The fastest way to learn IF design is to make a room that does something.

The tiny project

Build this:

  • A room.
  • A locked container.
  • A visible clue.
  • A hidden or obtainable key.
  • A reward for opening the container.

Example premise:

You are in an old observatory. A brass telescope points at a painted ceiling. A locked wooden case sits beneath it.

Objects:

  • Brass telescope
  • Painted ceiling
  • Wooden case
  • Tiny star-shaped key
  • Folded map

Puzzle path:

  1. Examine the telescope.
  2. Look through it.
  3. Notice a star symbol on the ceiling.
  4. Examine that star.
  5. Find the key.
  6. Unlock the case.
  7. Take the map.

Why this works

This teaches several core IF moves:

  • Descriptions must point toward interaction.
  • Clues should be visible before solutions are needed.
  • Objects should respond to reasonable verbs.
  • The reward should create a new question.

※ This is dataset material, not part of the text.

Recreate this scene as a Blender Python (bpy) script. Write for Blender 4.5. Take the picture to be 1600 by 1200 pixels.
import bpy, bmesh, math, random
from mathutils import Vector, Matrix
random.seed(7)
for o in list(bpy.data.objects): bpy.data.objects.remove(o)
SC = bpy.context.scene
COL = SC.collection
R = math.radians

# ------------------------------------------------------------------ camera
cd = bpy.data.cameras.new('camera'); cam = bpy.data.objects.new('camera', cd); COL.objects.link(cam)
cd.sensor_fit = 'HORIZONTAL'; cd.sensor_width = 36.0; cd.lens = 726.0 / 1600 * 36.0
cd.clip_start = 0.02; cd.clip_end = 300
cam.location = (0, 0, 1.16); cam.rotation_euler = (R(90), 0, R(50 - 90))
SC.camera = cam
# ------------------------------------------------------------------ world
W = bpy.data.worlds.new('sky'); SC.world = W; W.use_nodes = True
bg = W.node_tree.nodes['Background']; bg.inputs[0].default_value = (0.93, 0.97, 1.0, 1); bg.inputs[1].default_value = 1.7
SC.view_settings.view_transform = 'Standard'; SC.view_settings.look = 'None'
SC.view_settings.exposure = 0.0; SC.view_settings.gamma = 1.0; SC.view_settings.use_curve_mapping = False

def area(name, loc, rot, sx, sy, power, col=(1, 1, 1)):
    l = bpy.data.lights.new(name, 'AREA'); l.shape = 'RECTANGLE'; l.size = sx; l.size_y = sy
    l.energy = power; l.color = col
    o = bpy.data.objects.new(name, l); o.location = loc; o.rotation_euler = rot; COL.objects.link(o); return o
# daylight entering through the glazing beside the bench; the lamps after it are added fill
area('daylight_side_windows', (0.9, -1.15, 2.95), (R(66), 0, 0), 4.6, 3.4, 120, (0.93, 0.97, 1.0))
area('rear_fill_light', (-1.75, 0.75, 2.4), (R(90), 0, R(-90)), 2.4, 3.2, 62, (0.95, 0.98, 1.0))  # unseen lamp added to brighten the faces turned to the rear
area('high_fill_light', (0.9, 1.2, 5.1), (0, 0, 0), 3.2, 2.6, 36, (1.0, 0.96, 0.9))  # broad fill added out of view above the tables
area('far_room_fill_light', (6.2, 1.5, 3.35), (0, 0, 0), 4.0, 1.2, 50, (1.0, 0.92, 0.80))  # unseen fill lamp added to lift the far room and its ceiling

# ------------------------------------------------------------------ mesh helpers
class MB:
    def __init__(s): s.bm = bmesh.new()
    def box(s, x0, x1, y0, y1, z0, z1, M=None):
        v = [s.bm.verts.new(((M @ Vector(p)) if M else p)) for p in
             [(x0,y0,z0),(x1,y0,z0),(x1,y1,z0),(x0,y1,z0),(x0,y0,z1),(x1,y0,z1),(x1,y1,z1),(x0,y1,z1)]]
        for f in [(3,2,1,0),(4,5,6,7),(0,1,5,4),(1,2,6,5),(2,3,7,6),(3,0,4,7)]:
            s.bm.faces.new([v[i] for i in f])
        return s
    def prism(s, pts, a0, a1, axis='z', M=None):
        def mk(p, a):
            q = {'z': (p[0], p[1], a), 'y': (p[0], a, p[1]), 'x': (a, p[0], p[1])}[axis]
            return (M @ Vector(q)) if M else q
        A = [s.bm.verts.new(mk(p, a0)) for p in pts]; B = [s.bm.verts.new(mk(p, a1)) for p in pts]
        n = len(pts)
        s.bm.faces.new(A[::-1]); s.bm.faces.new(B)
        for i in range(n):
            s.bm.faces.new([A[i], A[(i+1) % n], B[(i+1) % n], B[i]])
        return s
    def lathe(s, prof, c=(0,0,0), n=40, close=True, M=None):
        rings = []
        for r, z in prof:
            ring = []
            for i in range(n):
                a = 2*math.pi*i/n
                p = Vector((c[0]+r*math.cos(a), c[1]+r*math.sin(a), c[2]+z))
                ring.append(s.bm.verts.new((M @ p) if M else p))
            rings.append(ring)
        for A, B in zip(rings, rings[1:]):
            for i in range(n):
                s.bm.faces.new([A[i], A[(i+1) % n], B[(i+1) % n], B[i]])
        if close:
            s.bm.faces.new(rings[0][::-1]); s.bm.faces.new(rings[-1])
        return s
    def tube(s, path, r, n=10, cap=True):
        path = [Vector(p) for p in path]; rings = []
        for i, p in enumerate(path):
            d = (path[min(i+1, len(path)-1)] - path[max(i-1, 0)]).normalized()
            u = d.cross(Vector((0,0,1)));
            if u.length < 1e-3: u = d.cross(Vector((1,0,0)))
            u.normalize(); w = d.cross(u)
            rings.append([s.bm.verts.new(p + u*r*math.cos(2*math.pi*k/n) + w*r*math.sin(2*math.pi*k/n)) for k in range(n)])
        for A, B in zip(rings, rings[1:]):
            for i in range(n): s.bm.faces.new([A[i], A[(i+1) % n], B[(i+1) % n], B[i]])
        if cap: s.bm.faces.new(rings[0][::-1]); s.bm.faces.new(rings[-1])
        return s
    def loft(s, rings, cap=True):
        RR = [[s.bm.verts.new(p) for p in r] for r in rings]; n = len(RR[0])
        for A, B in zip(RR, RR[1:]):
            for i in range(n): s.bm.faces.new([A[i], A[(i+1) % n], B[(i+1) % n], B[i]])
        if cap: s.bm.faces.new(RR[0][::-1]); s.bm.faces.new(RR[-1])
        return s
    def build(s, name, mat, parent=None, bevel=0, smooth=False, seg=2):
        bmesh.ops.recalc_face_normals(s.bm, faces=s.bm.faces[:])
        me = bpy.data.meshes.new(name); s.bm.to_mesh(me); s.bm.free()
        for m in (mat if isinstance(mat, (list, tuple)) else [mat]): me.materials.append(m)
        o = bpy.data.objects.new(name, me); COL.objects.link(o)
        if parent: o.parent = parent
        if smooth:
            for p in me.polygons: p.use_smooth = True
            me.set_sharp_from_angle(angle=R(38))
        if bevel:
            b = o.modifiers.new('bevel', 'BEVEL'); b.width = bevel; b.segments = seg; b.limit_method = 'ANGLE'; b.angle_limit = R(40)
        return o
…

Write responses for wrong attempts

Do not only code the successful path. New players will try odd things. Give helpful failures:

TEXT
> OPEN CASE
The case is locked, but the keyhole is shaped like a five-pointed star.

That failure is secretly a clue wearing a little fake mustache.

Keep the first game tiny

Once this works, add one more room. Then stop. Polish. Test. Release it to a friend. The temptation to add a kingdom, calendar, weather system, and melancholy dragon is powerful. Resist until you have finished a toy-sized thing.